**To be done:**
Repeat the whole listing exactly as written.

::: Material :::

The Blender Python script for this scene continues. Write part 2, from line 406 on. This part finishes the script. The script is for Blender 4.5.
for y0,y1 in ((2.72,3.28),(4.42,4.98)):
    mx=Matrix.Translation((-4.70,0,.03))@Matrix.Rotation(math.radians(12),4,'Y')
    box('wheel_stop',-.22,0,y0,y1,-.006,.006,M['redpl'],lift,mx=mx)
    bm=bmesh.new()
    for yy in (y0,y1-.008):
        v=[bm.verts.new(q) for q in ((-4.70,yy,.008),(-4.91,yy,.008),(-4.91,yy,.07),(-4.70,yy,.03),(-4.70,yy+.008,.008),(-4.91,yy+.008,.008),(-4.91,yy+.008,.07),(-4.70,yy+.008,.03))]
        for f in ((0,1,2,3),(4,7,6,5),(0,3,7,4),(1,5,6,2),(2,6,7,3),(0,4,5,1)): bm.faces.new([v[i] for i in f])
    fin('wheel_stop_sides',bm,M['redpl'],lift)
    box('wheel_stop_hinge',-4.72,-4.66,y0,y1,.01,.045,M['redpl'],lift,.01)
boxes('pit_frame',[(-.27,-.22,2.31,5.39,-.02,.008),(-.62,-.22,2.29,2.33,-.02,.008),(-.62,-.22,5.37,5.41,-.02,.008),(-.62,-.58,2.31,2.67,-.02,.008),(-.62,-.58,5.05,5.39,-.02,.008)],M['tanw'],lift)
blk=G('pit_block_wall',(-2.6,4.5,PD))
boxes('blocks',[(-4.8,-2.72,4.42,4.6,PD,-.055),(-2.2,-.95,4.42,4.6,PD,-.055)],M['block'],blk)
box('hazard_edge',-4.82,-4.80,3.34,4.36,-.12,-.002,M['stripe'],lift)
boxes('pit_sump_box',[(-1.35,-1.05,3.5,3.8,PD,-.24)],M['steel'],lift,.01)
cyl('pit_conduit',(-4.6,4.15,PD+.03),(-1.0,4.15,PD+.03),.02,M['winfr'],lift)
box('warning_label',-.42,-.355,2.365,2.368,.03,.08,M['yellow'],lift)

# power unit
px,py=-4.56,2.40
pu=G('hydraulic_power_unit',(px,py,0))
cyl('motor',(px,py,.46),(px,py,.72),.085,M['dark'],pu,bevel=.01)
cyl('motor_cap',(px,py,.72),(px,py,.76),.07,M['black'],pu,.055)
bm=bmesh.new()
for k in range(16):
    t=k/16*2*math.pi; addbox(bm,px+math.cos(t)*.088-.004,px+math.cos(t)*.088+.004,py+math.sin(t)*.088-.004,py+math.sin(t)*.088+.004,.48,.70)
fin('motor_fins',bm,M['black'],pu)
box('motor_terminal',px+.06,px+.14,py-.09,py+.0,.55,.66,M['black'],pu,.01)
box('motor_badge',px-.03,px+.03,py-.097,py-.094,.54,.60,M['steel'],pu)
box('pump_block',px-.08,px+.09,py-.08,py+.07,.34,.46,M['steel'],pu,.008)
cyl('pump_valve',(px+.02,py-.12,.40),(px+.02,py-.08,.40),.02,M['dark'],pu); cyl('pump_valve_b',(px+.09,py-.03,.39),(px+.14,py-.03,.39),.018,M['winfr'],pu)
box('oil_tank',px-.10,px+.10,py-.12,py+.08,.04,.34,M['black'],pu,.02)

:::

**Reply:**
The Blender Python script for this scene continues. Write part 2, from line 406 on. This part finishes the script. The script is for Blender 4.5.
for y0,y1 in ((2.72,3.28),(4.42,4.98)):
    mx=Matrix.Translation((-4.70,0,.03))@Matrix.Rotation(math.radians(12),4,'Y')
    box('wheel_stop',-.22,0,y0,y1,-.006,.006,M['redpl'],lift,mx=mx)
    bm=bmesh.new()
    for yy in (y0,y1-.008):
        v=[bm.verts.new(q) for q in ((-4.70,yy,.008),(-4.91,yy,.008),(-4.91,yy,.07),(-4.70,yy,.03),(-4.70,yy+.008,.008),(-4.91,yy+.008,.008),(-4.91,yy+.008,.07),(-4.70,yy+.008,.03))]
        for f in ((0,1,2,3),(4,7,6,5),(0,3,7,4),(1,5,6,2),(2,6,7,3),(0,4,5,1)): bm.faces.new([v[i] for i in f])
    fin('wheel_stop_sides',bm,M['redpl'],lift)
    box('wheel_stop_hinge',-4.72,-4.66,y0,y1,.01,.045,M['redpl'],lift,.01)
boxes('pit_frame',[(-.27,-.22,2.31,5.39,-.02,.008),(-.62,-.22,2.29,2.33,-.02,.008),(-.62,-.22,5.37,5.41,-.02,.008),(-.62,-.58,2.31,2.67,-.02,.008),(-.62,-.58,5.05,5.39,-.02,.008)],M['tanw'],lift)
blk=G('pit_block_wall',(-2.6,4.5,PD))
boxes('blocks',[(-4.8,-2.72,4.42,4.6,PD,-.055),(-2.2,-.95,4.42,4.6,PD,-.055)],M['block'],blk)
box('hazard_edge',-4.82,-4.80,3.34,4.36,-.12,-.002,M['stripe'],lift)
boxes('pit_sump_box',[(-1.35,-1.05,3.5,3.8,PD,-.24)],M['steel'],lift,.01)
cyl('pit_conduit',(-4.6,4.15,PD+.03),(-1.0,4.15,PD+.03),.02,M['winfr'],lift)
box('warning_label',-.42,-.355,2.365,2.368,.03,.08,M['yellow'],lift)

# power unit
px,py=-4.56,2.40
pu=G('hydraulic_power_unit',(px,py,0))
cyl('motor',(px,py,.46),(px,py,.72),.085,M['dark'],pu,bevel=.01)
cyl('motor_cap',(px,py,.72),(px,py,.76),.07,M['black'],pu,.055)
bm=bmesh.new()
for k in range(16):
    t=k/16*2*math.pi; addbox(bm,px+math.cos(t)*.088-.004,px+math.cos(t)*.088+.004,py+math.sin(t)*.088-.004,py+math.sin(t)*.088+.004,.48,.70)
fin('motor_fins',bm,M['black'],pu)
box('motor_terminal',px+.06,px+.14,py-.09,py+.0,.55,.66,M['black'],pu,.01)
box('motor_badge',px-.03,px+.03,py-.097,py-.094,.54,.60,M['steel'],pu)
box('pump_block',px-.08,px+.09,py-.08,py+.07,.34,.46,M['steel'],pu,.008)
cyl('pump_valve',(px+.02,py-.12,.40),(px+.02,py-.08,.40),.02,M['dark'],pu); cyl('pump_valve_b',(px+.09,py-.03,.39),(px+.14,py-.03,.39),.018,M['winfr'],pu)
box('oil_tank',px-.10,px+.10,py-.12,py+.08,.04,.34,M['black'],pu,.02)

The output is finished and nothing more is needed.